Monday, February 4, 2013

Getting in Kilter


Since I dealt with the origins of the phrase out of whack, a few blogs ago, some troublesome customers have raised the question of why I failed to explain out of kilter at the same time.  Well, there are good reasons not to go there, but I guess I’ll have to, just to satisfy the curious. 

Kilter is defined by Webster as “proper or usual state of order” (origin unknown).   The O.E.D. says the word should be kelter, except that Americans call it kilter, and it means “good condition or order” (origin obscure).  Now if these two renowned sources don’t know where the word came from, how do you expect me to provide an answer?

Evidently the phrase out of kilter first appeared in print in the 1620s, but as the Word Detective website points out, “No one has ever come up with an even vaguely plausible explanation” of its origin. 

Kelter can mean several other things in various English dialects—“a coarse cloth,” “rubbish or nonsense,” “money or cash”—but none of these seem to point to something being in “good order.” Kilter is also defined in some usages as a “useless hand in cards.”

According to the Encyclopedia of Word and Phrase Origins, the Dutch word keelter means “stomach,” but to say something is “in or out of stomach” doesn’t make much sense either.  It’s also pointed out there is a Scottish dialect verb—kilt—meaning “to make things neat.”  The noun kilt is from the Scandinavian kjalta, meaning a fold in a skirt.  As a verb, kilt can also mean to “tuck up.”

None of this really gets us any closer to out of kilter, and my suggestion is just to stop using the phrase and maybe it will go away.

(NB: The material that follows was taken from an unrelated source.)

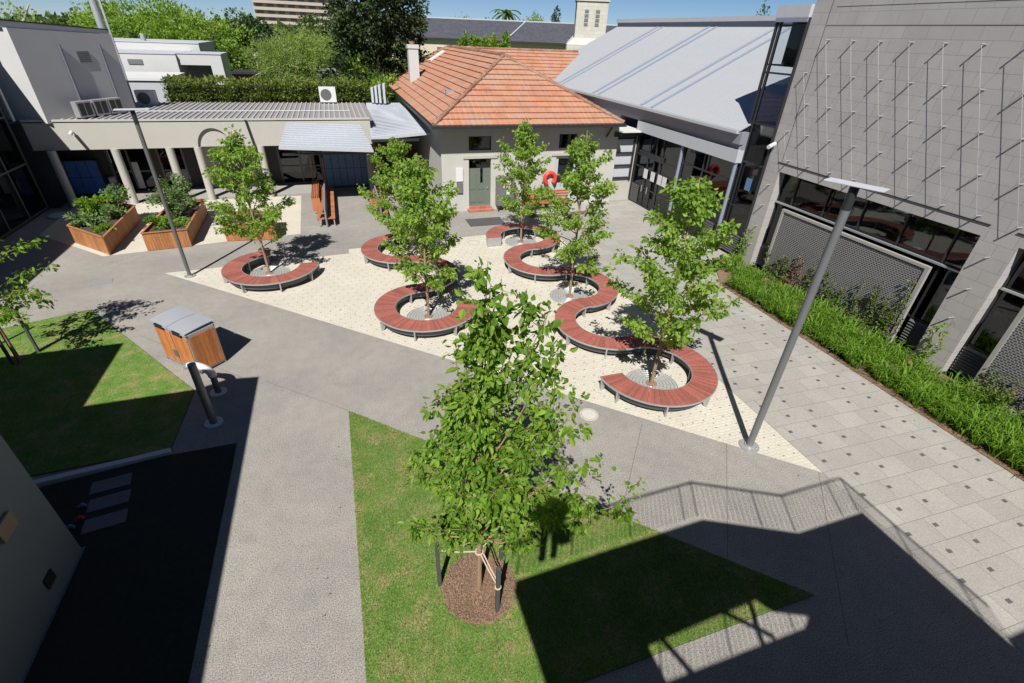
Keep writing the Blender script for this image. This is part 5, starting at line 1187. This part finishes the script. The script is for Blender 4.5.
far_tree(552, 6, 8, 150, 'thin dark cypress beyond the slate roof', 'far_dark', 230, 'tall', 2200, .4, name='cypress')
far_tree(533, 12, 22, 150, 'pale rounded tree beyond the slate roof, left of the cypress', 'far_grey', 231, 'round', 3500, .4)
far_tree(463, 13, 26, 160, 'faint grey-green tree beyond the slate roof, left of the palm', 'far_grey', 232, 'round', 2500, .4)
far_tree(487, 17, 14, 160, 'low dark bush shape beyond the slate roof beside the palm', 'far_mid', 233, 'round', 2200, .4)
# palm
p = at(505, 20, 150); top = at(505, 14, 150).z; t = thing('palm_tree', (p.x, p.y, 0), 'feathery palm tree rising beyond the long slate roof', 'tree')
b = MB(); b.tube([(p.x, p.y, 0), (p.x, p.y, top)], [.35, .25], 8); b.build('trunk', 'old_bark', t); b = MB()
for k in range(18):
    a = k * 2.4; L = 4.2; el = [.9, .5, .1][k % 3]; pts_ = [Vector((p.x + L * u / 5 * math.cos(a), p.y + L * u / 5 * math.sin(a), top + el * L * u / 5 - .95 * (u / 5) ** 2 * L * .9)) for u in range(6)]
    for u in range(5):
        sd = Vector((-math.sin(a), math.cos(a), 0)) * .6 * (1 - u / 7); b.face([pts_[u] - sd, pts_[u] + sd - Vector((0, 0, .2)), pts_[u + 1] + sd * .8 - Vector((0, 0, .2)), pts_[u + 1] - sd * .8])
b.build('fronds', 'far_mid', t)
# slate roofed hall
A_, B_ = at(415, 36.5, 86), at(590, 41, 84); A_.z = 0; B_.z = 0; ux = (B_ - A_).normalized(); uy = Vector((-ux.y, ux.x, 0)); L = (B_ - A_).length; ze = 8.3; zr = 10.75; A2 = A_ - ux * 6
sh_ = thing('slate_roofed_hall', tuple(A_), 'long cream two-storey building with a dark slate roof in the distance', 'building')
b = MB(); L += 10
def q_(a, o, z): v = A2 + ux * a + uy * o; return (v.x, v.y, z)
b.mesh([q_(0, 0, 0), q_(L, 0, 0), q_(L, 0, ze), q_(0, 0, ze), q_(0, 9, 0), q_(0, 9, ze), q_(0, 4.5, zr), q_(L, 9, 0), q_(L, 9, ze), q_(L, 4.5, zr)], [(0, 1, 2, 3), (0, 3, 6, 5, 4), (1, 7, 8, 9, 2)]); b.build('wall', 'sand_wall', sh_)
b = MB(); b.face([q_(-.3, -.4, ze - .1), q_(L + .3, -.4, ze - .1), q_(L + .3, 4.5, zr), q_(-.3, 4.5, zr)], 0, [(0, 0), (L, 0), (L, 5.6), (0, 5.6)]); b.face([q_(-.3, 9.4, ze - .1), q_(L + .3, 9.4, ze - .1), q_(L + .3, 4.5, zr), q_(-.3, 4.5, zr)], 0, [(0, 0), (L, 0), (L, 5.6), (0, 5.6)])
ro = b.build('roof', 'slate', sh_); b = MB(); b.bar(q_(-.3, 4.5, zr + .05), q_(L + .3, 4.5, zr + .05), .25, .15)
for a in (19.5, 28.5): b.bar(q_(a, -.2, ze + .12), q_(a + 2.6, 4.5, zr + .1), .18, .1)
b.build('ridge', 'pale_grey', ro); b = MB(); b.bar(q_(-.3, -.5, ze - .15), q_(L + .3, -.5, ze - .15), .16, .18); b.build('gutter', 'dark_metal', sh_)
for a in np.arange(4, L - 2, 5.0):
    for zz in (5.6,):
        wn = MB(); wn.mesh([q_(a, -.06, zz), q_(a + 1.5, -.06, zz), q_(a + 1.5, -.06, zz + 1.6), q_(a, -.06, zz + 1.6), q_(a, .1, zz), q_(a + 1.5, .1, zz), q_(a + 1.5, .1, zz + 1.6), q_(a, .1, zz + 1.6)], [(0, 1, 2, 3), (0, 4, 5, 1), (3, 2, 6, 7), (0, 3, 7, 4), (1, 5, 6, 2)])
        wo = wn.build('window', 'white_wall', sh_); g = MB(); g.mesh([q_(a + .12, -.08, zz + .12), q_(a + 1.38, -.08, zz + .12), q_(a + 1.38, -.08, zz + 1.48), q_(a + .12, -.08, zz + 1.48)], [(0, 1, 2, 3)]); g.build('pane', 'mid_metal', wo)
# stone tower
tp = at(590, 20, 82); tw = thing('stone_tower', (tp.x, tp.y, 0), 'pale square stone bell tower with narrow slits above the metal roof', 'tower'); rzt = math.atan2(ux.y, ux.x)
def tb(mb, w_, z0, z1, w1=None, mi=0):
    w1 = w1 or w_; vs = []
    for z, ww_ in ((z0, w_), (z1, w1)):
        for sx, sy in ((-1, -1), (1, -1), (1, 1), (-1, 1)):
            x_, y_ = sx * ww_ / 2, sy * ww_ / 2; vs.append((tp.x + x_ * math.cos(rzt) - y_ * math.sin(rzt), tp.y + x_ * math.sin(rzt) + y_ * math.cos(rzt), z))
    for f in [(4, 5, 6, 7), (0, 1, 5, 4), (1, 2, 6, 5), (2, 3, 7, 6), (3, 0, 4, 7)]: mb.face([vs[i] for i in f], mi, [(0, z0), (w_, z0), (w_, z1), (0, z1)])
b = MB(); tb(b, 6.2, 0, 8.2); tb(b, 6.2, 8.2, 9.0, 4.4); tb(b, 4.2, 9.0, 19.0); tb(b, 4.5, 13.2, 13.5); b.build('wall', 'sandstone', tw)
def tface(mb, x0, x1, z0, z1, hw, th=.05):
    vs = [(x, -hw - th, z) for x, z in ((x0, z0), (x1, z0), (x1, z1), (x0, z1))]; mb.face([(tp.x + x * math.cos(rzt) - y * math.sin(rzt), tp.y + x * math.sin(rzt) + y * math.cos(rzt), z) for x, y, z in vs])
for x0 in (-1.0, .5):
    b = MB()
    for k in range(4): tface(b, x0 + .0, x0 + .55, 10.4 + k * .5, 10.75 + k * .5, 2.1)
    b.build('slit_window', 'grey_metal', tw)
b = MB(); pts_ = [(.2 + .75 * math.cos(a), 7.3 + .75 * math.sin(a)) for a in [math.pi * i / 10 for i in range(11)]] + [(-.55, 6.0), (.95, 6.0)]
b.face([(tp.x + x * math.cos(rzt) + 3.16 * math.sin(rzt), tp.y + x * math.sin(rzt) - 3.16 * math.cos(rzt), z) for x, z in pts_]); b.build('arched_window', 'mid_metal', tw)
# apartment tower
p = at(296, 10, 320); ap = thing('apartment_tower', (p.x, p.y, 0), 'tall apartment block with pale balcony bands, cut off by the top of the picture', 'building'); vx = Vector((p.y, -p.x, 0)).normalized(); vy = Vector((p.x, p.y, 0)).normalized(); Wd = 20
b = MB()
def aq(a, o, z): v = Vector((p.x, p.y, 0)) + vx * a + vy * o; return (v.x, v.y, z)
def abox(mb, a0, a1, o0, o1, z0, z1, mi=0):
    mb.mesh([aq(a0, o0, z0), aq(a1, o0, z0), aq(a1, o1, z0), aq(a0, o1, z0), aq(a0, o0, z1), aq(a1, o0, z1), aq(a1, o1, z1), aq(a0, o1, z1)], [(3, 2, 1, 0), (4, 5, 6, 7), (0, 1, 5, 4), (1, 2, 6, 5), (2, 3, 7, 6), (3, 0, 4, 7)], mi)
abox(b, -Wd, Wd, 0, 14, 0, 23); b.build('wall', 'tan', ap)
for k in range(7):
    b = MB(); abox(b, -Wd - .4, Wd + .4, -1.2, -.01, 3.4 + k * 2.9, 4.7 + k * 2.9); b.build('balcony', 'balcony', ap)
    for j in range(8): b = MB(); abox(b, -Wd + 1 + j * 5, -Wd + 4 + j * 5, -.06, .0, 4.8 + k * 2.9, 6.2 + k * 2.9); b.build('window', 'mid_metal', ap)
# white modern building
mb_ = thing('white_modern_building', (-13, 57, 0), 'white flat-roofed modern building with stepped boxes and an open porch', 'building')
b = MB(); b.box(-19.5, -11.75, 52.0, 58.5, 5.2, 6.65); b.box(-19.5, -11.9, 52.6, 58.5, 0, 5.2); b.box(-21, -11.1, 58.5, 66, 0, 7.25); b.box(-11.75, -8.5, 52.3, 55.8, 5.9, 6.7); b.box(-9.4, -8.5, 52.3, 53.0, 0, 5.9); b.box(-8.75, -8.5, 53.0, 55.8, 0, 5.9); b.box(-11.75, -10.0, 55.6, 55.8, 0, 5.9); b.build('wall', 'white_wall', mb_)
b = MB(); b.box(-19.55, -11.75, 51.95, 58.5, 6.65, 6.7); b.box(-21.05, -11.05, 58.45, 66, 7.25, 7.32); b.box(-11.75, -8.45, 52.25, 55.85, 6.7, 6.76); b.build('roof_capping', 'pale_grey', mb_)
b = MB(); b.box(-15.2, -14.2, 51.94, 51.98, 5.9, 6.25); b.build('window', 'grey_metal', mb_); b = MB(); b.cyl(-15.6, 59.5, 7.3, 7.9, .2, 10); b.build('roof_vent', 'galv', mb_)
lwb = thing('grey_annexe', (-12.5, 47, 0), 'low blue-grey walled annexe behind the rooftop block', 'building'); b = MB(); b.box(-18, -11.1, 44.5, 50.0, 0, 5.35); b.build('wall', 'pale_grey', lwb); b = MB(); b.box(-18.1, -11.0, 44.4, 50.1, 5.35, 5.5); b.build('roof_edge', 'white', lwb)
p = at(335, 66, 56); cp = thing('garden_shed', (p.x, p.y, 0), 'small white flat-roofed shed between the willows and the evergreen', 'shed'); b = MB(); b.box(p.x - 1.6, p.x + 1.4, p.y, p.y + 2.5, 0, 5.4); b.build('wall', 'white_wall', cp); b = MB(); b.box(p.x - 1.7, p.x + 1.5, p.y - .1, p.y + 2.6, 5.4, 5.55); b.build('roof', 'galv', cp)
p = at(255, 60, 62); sp_ = thing('street_lamp', (p.x, p.y, 0), 'small white garden lamp on a thin pole beyond the hedge', 'street lamp'); b = MB(); b.cyl(p.x, p.y, 0, 6.2, .06, 8); b.build('pole', 'galv', sp_); b = MB(); b.tube([(p.x, p.y, 6.1), (p.x, p.y, 6.5)], [.2, .3], 12); b.build('lamp_head', 'white', sp_)
p = at(243, 65, 66); dk = thing('dark_pavilion', (p.x, p.y, 0), 'low dark roofed pavilion among the trees beyond the hedge', 'pavilion'); b = MB(); b.box(p.x - 3, p.x + 3, p.y, p.y + 3, 0, 4.4); b.build('wall', 'shelter', dk); b = MB(); b.box(p.x - 3.4, p.x + 3.4, p.y - .5, p.y + 3.5, 4.4, 4.6); b.build('roof', 'slate', dk)
# distant tree belt on the horizon
def belt():
    rg = np.random.default_rng(17); P = []
    for k in range(260):
        a = rg.uniform(-60, 78); d = rg.uniform(170, 380); x, y = d * math.sin(R(a)), d * math.cos(R(a)); h = rg.uniform(5, 9.5) * (d / 260) ** .3; r = rg.uniform(4, 9)
        q = rg.normal(0, 1, (90, 3)); q /= np.linalg.norm(q, axis=1)[:, None]; P.append(q * [r, r, h * .5] + [x, y, h * .5])
    return np.vstack(P)
bt = belt(); e_ = bpy.data.objects.new('tmp', None); ORG['tmp'] = Vector((0, 0, 0))
dummy = thing('tree_belt_root', (0, 0, 0), None, None); o = leaves_mesh('distant_woodland', bt, bt * 0 + [0, 0, .5], 2.2, 'far_mid', dummy, 17, droop=0, wr=.9); o.parent = None; bpy.data.objects.remove(dummy); bpy.data.objects.remove(e_)
tag(o, 'distant belt of mixed trees along the horizon', 'woodland', kind='stuff')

The Bard of Buffalo Bayou will not go away, no matter how hard people may try to make him. The following will explain why they’d like him to go away, the sooner the better:

            My whack is out of kilter,            
            And my kilter’s out of whack,
            My wallet’s out of money,
            And my train is out of track.
            
            My friends are out of sorts,
            And my stove is out of coal,
            My serve is out of bounds,
            And I’m out of control.
            
            My computer’s out of order,
            And my car is out of gas,
            My expense is out of pocket,
            Gosh, I hope that this will pass.